El primer libro que leí de Alice Munro supuso para mí todo un descubrimiento. Las lecturas posteriores no han hecho más que confirmar que es una virtuosa del relato corto y una narradora con un talento innegable.
Afirmar que la rutina, la cotidianidad, la normalidad casi tediosa de unas vidas pueden tener algún interés es algo que sin duda nos podrá sonar paradójico. La maestría de Alice Munro consiste precisamente en eso: en hacernos sentir que una vida cualquiera puede ser transformada, por mediación de la literatura, en una pequeña obra de arte.
Lo que convierte a Alice Munro en una escritora portentosa es esa manera con que es capaz de narrar con sutileza, e incluso con delicadeza, las situaciones más brutales y desgarradoras.
Casi todos los cuentos de Munro contienen realidades ocultas, secretos y culpas a las que nos asomamos sin saber muy bien qué nos vamos a encontrar. El punto de vista que adopta la narradora suele ser la tercera persona, pero, por extraño que pueda parecernos, se trata de una tercera persona muy presente y muy cercana al personaje protagonista. Es como si Munro estuviese a la vez dentro y fuera de la historia, lo que provoca a veces la sensación de estar no sólo siendo testigo de la acción, sino compartiendo una parte de ella.
El lector que espere que en sus narraciones sucedan acontecimientos extraordinarios, imprevistos, o finales con un giro sorprendente, probablemente se decepcionará. Pero incluso en esos casos, bastará con que el lector tenga un ápice de sensibilidad literaria para distinguir las pequeñas perlas con que nos deleita Alice Munro en sus páginas.

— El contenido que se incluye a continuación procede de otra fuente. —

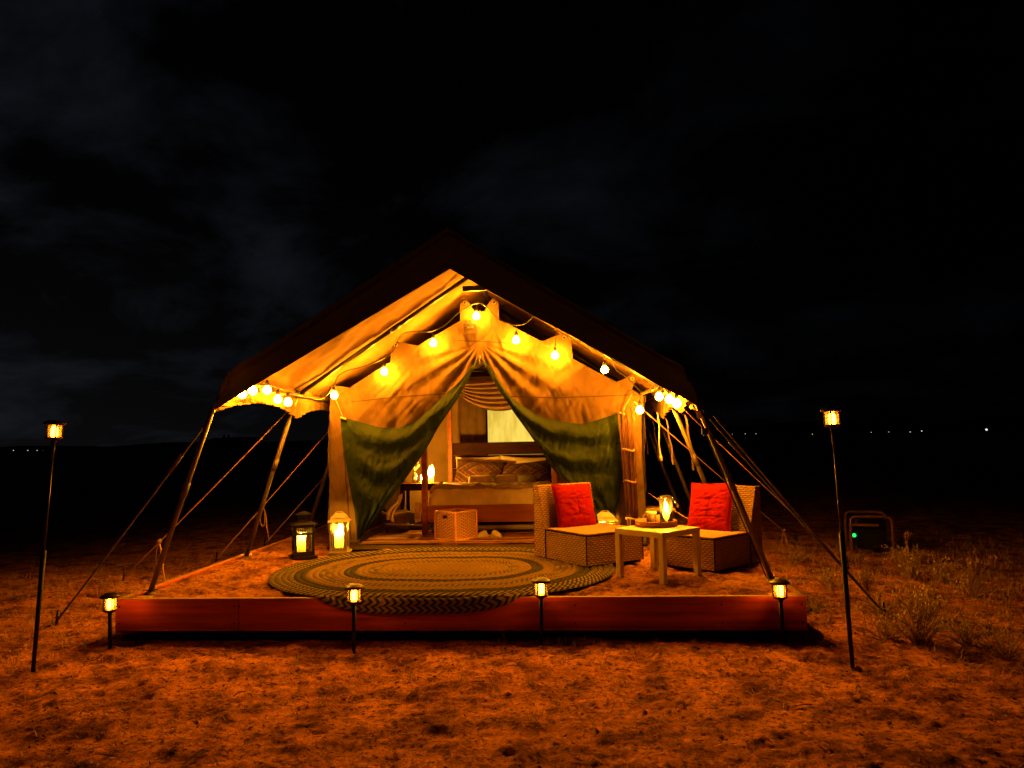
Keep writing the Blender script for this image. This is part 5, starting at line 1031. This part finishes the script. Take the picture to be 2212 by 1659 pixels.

El estilo de Alice Munro exige una actitud, una predisposición especial, pues sus textos no se centran en lo meramente narrativo sino más bien en lo descriptivo, en las pinceladas sutiles que son los que nos permiten comprender el mundo de sus personajes y en los que a menudo podemos vernos reflejados. Se trata de mundos estáticos, pequeños, cerrados, como cuadros de interiores pero con situaciones familiares, fácilmente reconocibles. Alice Munro no precisa de grandes efectos dramáticos; toda la tensión narrativa se describe no a través de acontecimientos especiales: la muerte de alguien por ejemplo, sino a través de los sentimientos de los personajes, sus estados de ánimo, sus reacciones, sus fracasos, el resentimiento, la nostalgia o la decepción que los vence, pero ni siquiera dichos sentimientos son descritos o analizados de forma rigurosa, sino que la autora los deja entrever, los intuimos, nos acercamos a ellos de igual modo que los personajes lo hacen en todas sus obras: con absoluto sigilo.